As you say, there are quite a lot of situations where direct stable
update is needed.
This proposal is probably inspired by a very few bad cases, like the
recent dnssec problem (among rare others).
Although disabling the feature will resolve such problems, it will bring
others, much more frequent:
- People test new packages only if they are involved with: they are bug
reporters, they are aware of a particular bug or a new package version,
or they watch the package because they wait for some precise fix.
- Normal users and most packagers NEVER test packages: they don't even
know their existence.
- People effectively testing packages and commenting bodhi for karma
bumping are very few.
- Many BZ reports are a 2-people conversation: the reporter and the
packager: even in the case the reporter positively comments testing in
bodhi, this is not enough to exhaust the default karma count.
- In the dnssec case mentionned above (sorry: this is an example, not an
attack!), the faulty package might have been promoted to stable without
testing even if stable push had been disabled. In such a case, how long
will it take to have a real fix for everyone ? Much longer than the 2
effective days needed by this real case, I bet.

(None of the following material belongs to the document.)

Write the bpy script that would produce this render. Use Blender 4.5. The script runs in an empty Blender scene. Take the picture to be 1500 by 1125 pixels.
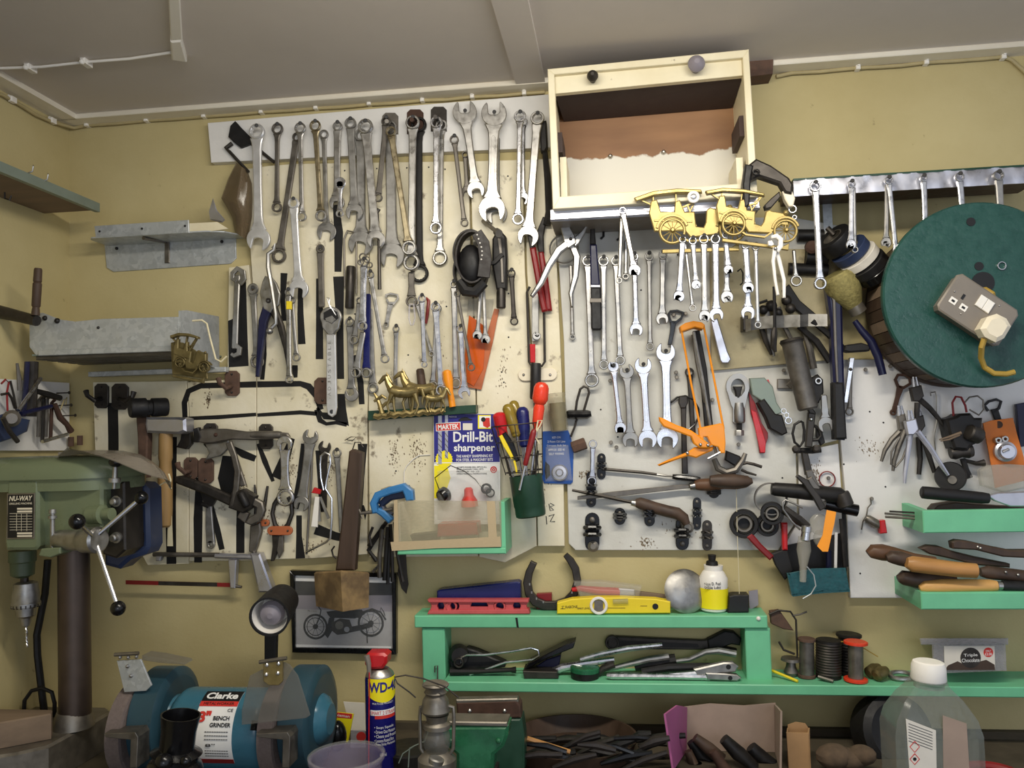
import bpy, bmesh, math, random
from mathutils import Vector, Matrix
from mathutils.geometry import tessellate_polygon
random.seed(7)
SC = bpy.context.scene
COL = SC.collection
# ---------------------------------------------------------------- camera
F = 1240.0                       # focal length in pixels of the 1500 x 1125 frame
D0 = 2.0                         # camera to tool wall, metres
CAMPOS = Vector((0.0, -D0, 1.6))
_vx = Vector((-9400 - 750, 902 - 562.5, F))
_vy = Vector((903 - 750, 620 - 562.5, F))
_y = _vy.normalized()
_x = (-_vx); _x = (_x - _y * _x.dot(_y)).normalized()
_z = _x.cross(_y)                # camera frame: x right, y down, z forward
_z = -_z if _z.y > 0 else _z     # world up points to -y of the picture
RW = Matrix((_x, _y, _z))        # rows: world axes written in the camera frame
_r = RW @ Vector((1, 0, 0)); _u = RW @ Vector((0, -1, 0)); _b = RW @ Vector((0, 0, -1))
cam_d = bpy.data.cameras.new('camera'); cam = bpy.data.objects.new('camera', cam_d); COL.objects.link(cam)
cam_d.sensor_width = 36.0; cam_d.lens = F / 1500 * 36.0; cam_d.clip_start = 0.02
cam.matrix_world = Matrix(((_r.x, _u.x, _b.x, CAMPOS.x), (_r.y, _u.y, _b.y, CAMPOS.y), (_r.z, _u.z, _b.z, CAMPOS.z), (0, 0, 0, 1)))
SC.camera = cam
# ---------------------------------------------------------------- world, lights, exposure
w = bpy.data.worlds.new('world'); SC.world = w; w.use_nodes = True
w.node_tree.nodes['Background'].inputs[0].default_value = (0.80, 0.86, 1.0, 1)
w.node_tree.nodes['Background'].inputs[1].default_value = 0.62
def area_light(name, loc, target, sx, sy, power, col):
    l = bpy.data.lights.new(name, 'AREA'); l.shape = 'RECTANGLE'; l.size = sx; l.size_y = sy; l.energy = power; l.color = col
    o = bpy.data.objects.new(name, l); COL.objects.link(o); o.location = loc
    o.rotation_euler = (Vector(target) - Vector(loc)).to_track_quat('-Z', 'Y').to_euler(); return o
ZLAMP = 2.31
area_light('tube_light', (0.0, -1.0, ZLAMP), (0.0, -0.30, 1.0), 1.15, 0.09, 15.5, (1.0, 0.93, 0.80))
area_light('window_light', (0.9, -4.2, 1.9), (0.0, 0.0, 1.6), 1.3, 1.0, 15.0, (0.82, 0.90, 1.0))
SC.view_settings.view_transform = 'Standard'; SC.view_settings.look = 'None'
SC.view_settings.exposure = 0.12; SC.view_settings.gamma = 1.0; SC.view_settings.use_curve_mapping = False

# ---------------------------------------------------------------- helpers
def W(px, py, d=0.0):
    """point at d metres in front of the tool wall seen at a pixel of the photograph"""
    v = RW @ Vector((px - 750, py - 562.5, F))
    return CAMPOS + v * ((D0 - d) / v.y)
def S(d=0.0):
    return (D0 - d) / F           # metres per pixel at that distance
def WZ(px, py, z):
    """point at height z seen at a pixel"""
    v = RW @ Vector((px - 750, py - 562.5, F))
    return CAMPOS + v * ((z - CAMPOS.z) / v.z)
class MB:
    def __init__(s): s.v = []; s.f = []
    def add(s, vs, fs):
        n = len(s.v); s.v += [Vector(p) for p in vs]; s.f += [[i + n for i in f] for f in fs]; return s
    def solid(s, front, back, ch=0.0, axis=None):
        """prism between two matching outlines (lists of points); ch shrinks the front cap for a chamfer"""
        n = len(front); vs = list(front) + list(back); fs = []
        nrm = Vector((0, 0, 0))
        for i in range(n): nrm += Vector(front[i]).cross(Vector(front[(i + 1) % n]))
        if axis is None:
            axis = sum((Vector(a) for a in front), Vector()) / n - sum((Vector(a) for a in back), Vector()) / n
        flip = nrm.dot(axis) < 0
        if ch > 0:
            ax = axis.normalized(); cap = []
            for i in range(n):
                a, b, c = Vector(front[i - 1]), Vector(front[i]), Vector(front[(i + 1) % n])
                e1 = (b - a); e2 = (c - b)
                if e1.length < 1e-9: e1 = e2
                if e2.length < 1e-9: e2 = e1
                e1.normalize(); e2.normalize()
                n1 = ax.cross(e1); n2 = ax.cross(e2)
                m = n1 + n2
                m = m / max(m.length_squared, 0.5) * 2 if m.length > 1e-6 else n1
                cap.append(b + m * ch * (-1 if flip else 1))
            dv = ax * ch * 0.8
            front2 = [Vector(p) - dv for p in front]
            vs = list(cap) + front2 + list(back)
            fs = [list(range(n))] + [[i, n + i, n + (i + 1) % n, (i + 1) % n] for i in range(n)]
            fs += [[n + i, 2 * n + i, 2 * n + (i + 1) % n, n + (i + 1) % n] for i in range(n)] + [list(range(3 * n - 1, 2 * n - 1, -1))]
        else:
            fs = [list(range(n))] + [[i, n + i, n + (i + 1) % n, (i + 1) % n] for i in range(n)] + [list(range(2 * n - 1, n - 1, -1))]
        if flip: fs = [f[::-1] for f in fs]
        return s.add(vs, fs)
    def poly(s, pts, d0, d1, ch=0.0):
        """outline in pixels, back at d0 and front at d1"""
        fr = [W(x, y, d1) for x, y in pts]
        bk = [Vector((p.x, -d0, p.z)) for p in fr]
        return s.solid(fr, bk, ch, Vector((0, -1, 0)))
    def rect(s, x0, y0, x1, y1, d0, d1, ch=0.0):
        return s.poly([(x0, y0), (x1, y0), (x1, y1), (x0, y1)], d0, d1, ch)
    def box(s, c, sz, rot=None, ch=0.0):
        c = Vector(c); x, y, z = sz[0] / 2, sz[1] / 2, sz[2] / 2
        R = rot or Matrix.Identity(3)
        fr = [c + R @ Vector(p) for p in ((-x, -y, -z), (x, -y, -z), (x, -y, z), (-x, -y, z))]
        bk = [c + R @ Vector(p) for p in ((-x, y, -z), (x, y, -z), (x, y, z), (-x, y, z))]
        return s.solid(fr, bk, ch)
    def ring(s, cx, cy, ro, ri, d0, d1, n=24, pts=0, ch=0.12):
        """upright annulus; pts > 0 makes the bore a star of so many points (ring spanner)"""
        c = W(cx, cy, d1); k = S(d1); vs = []; fs = []
        N = max(n, pts * 2) if pts else n
        b = (ro - ri) * ch * k * 2
        for i in range(N):
            a = 2 * math.pi * i / N; q = ri * (1.09 if (pts and i % 2) else 1.0)
            e = Vector((math.cos(a), 0, math.sin(a)))
            vs += [c + e * (ro * k - b) , c + e * ro * k + Vector((0, b, 0)), Vector((0, c.y - c.y - d0, 0)) + Vector((c.x, 0, c.z)) + e * ro * k * 0.96,
                   Vector((c.x, -d0, c.z)) + e * q * k, c + e * q * k + Vector((0, b * .6, 0)), c + e * (q * k + b * .6)]
        for i in range(N):
            j = (i + 1) % N
            for q in range(6):
                r = (q + 1) % 6
                fs.append([6 * i + q, 6 * j + q, 6 * j + r, 6 * i + r])
        return s.add(vs, fs)
    def tube(s, path, rad, n=8, cap=True):
        """round bar through world points; rad in metres, a number or a list"""
        P = [Vector(p) for p in path]; m = len(P)
        R = rad if isinstance(rad, (list, tuple)) else [rad] * m
        vs = []; fs = []; up = None
        for i in range(m):
            t = (P[min(i + 1, m - 1)] - P[max(i - 1, 0)])
            t = t.normalized() if t.length > 1e-9 else Vector((0, 0, 1))
            if up is None:
                up = Vector((0, 1, 0)) if abs(t.y) < 0.9 else Vector((1, 0, 0))
            up = (up - t * up.dot(t)); up = up.normalized() if up.length > 1e-6 else t.orthogonal().normalized()
            sd = t.cross(up)
            for k in range(n):
                a = 2 * math.pi * k / n
                vs.append(P[i] + (up * math.cos(a) + sd * math.sin(a)) * R[i])
        for i in range(m - 1):
            for k in range(n):
                l = (k + 1) % n
                fs.append([i * n + k, (i + 1) * n + k, (i + 1) * n + l, i * n + l])
        if cap: fs += [list(range(n)), list(range(m * n - 1, (m - 1) * n - 1, -1))]
        return s.add(vs, fs)
    def tpx(s, path, rpx, d=None, n=8):
        """round bar through pixels (x, y) at d or (x, y, d); radii in pixels"""
        P = [W(p[0], p[1], p[2] if len(p) > 2 else d) for p in path]
        ds = [p[2] if len(p) > 2 else d for p in path]
        R = [(rpx[i] if isinstance(rpx, (list, tuple)) else rpx) * S(ds[i]) for i in range(len(P))]
        return s.tube(P, R, n)
    def lathe(s, p0, p1, prof, n=24, caps=True):
        """turned shape about the axis p0 to p1; prof lists (fraction along, radius in metres)"""
        p0 = Vector(p0); p1 = Vector(p1); ax = p1 - p0; t = ax.normalized(); u = t.orthogonal().normalized(); q = t.cross(u)
        vs = []; fs = []; m = len(prof)
        for a, r in prof:
            for k in range(n):
                th = 2 * math.pi * k / n
                vs.append(p0 + ax * a + (u * math.cos(th) + q * math.sin(th)) * r)
        for i in range(m - 1):
            for k in range(n):
                l = (k + 1) % n
                fs.append([i * n + l, (i + 1) * n + l, (i + 1) * n + k, i * n + k])
        if caps: fs += [list(range(n)), list(range(m * n - 1, (m - 1) * n - 1, -1))]
        return s.add(vs, fs)
    def ball(s, c, r, n=16, sq=(1, 1, 1)):
        c = Vector(c); vs = []; fs = []; h = n // 2
        for i in range(h + 1):
            th = math.pi * i / h
            for k in range(n):
                ph = 2 * math.pi * k / n
                vs.append(c + Vector((math.sin(th) * math.cos(ph) * sq[0], math.sin(th) * math.sin(ph) * sq[1], math.cos(th) * sq[2])) * r)
        for i in range(h):
            for k in range(n):
                l = (k + 1) % n; fs.append([i * n + k, (i + 1) * n + k, (i + 1) * n + l, i * n + l])
        return s.add(vs, fs)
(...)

In short: packagers push to stable because testing/feedback is not
efficient.

Rather than just disabling the feature, I would prefer "packager
education" and perhaps "tester education" too, like pushing guidelines,
for example.

- Making testing+feedback easier will probably provide encouragments in
pushing to test rather than to stable.
- Testing could be slightly improved by publishing new test packages and
the reason for them +(BZ link if some) on some easily accessible webpage
(plus an RSS feed, maybe). Of course, this would be efficient only if
the "bandwidth" of such an info source is reasonable.
- Bumping the karma according to a reply in BZ could also probably
improve testing feedback.

> If you can think of more, please post them! But even if you just agree
with me, please reply so the other FESCo members don't think it's just
me!

I think the current situation does not satisfy testing feedback
requirement and as a conclusion, I definitely give you my voice.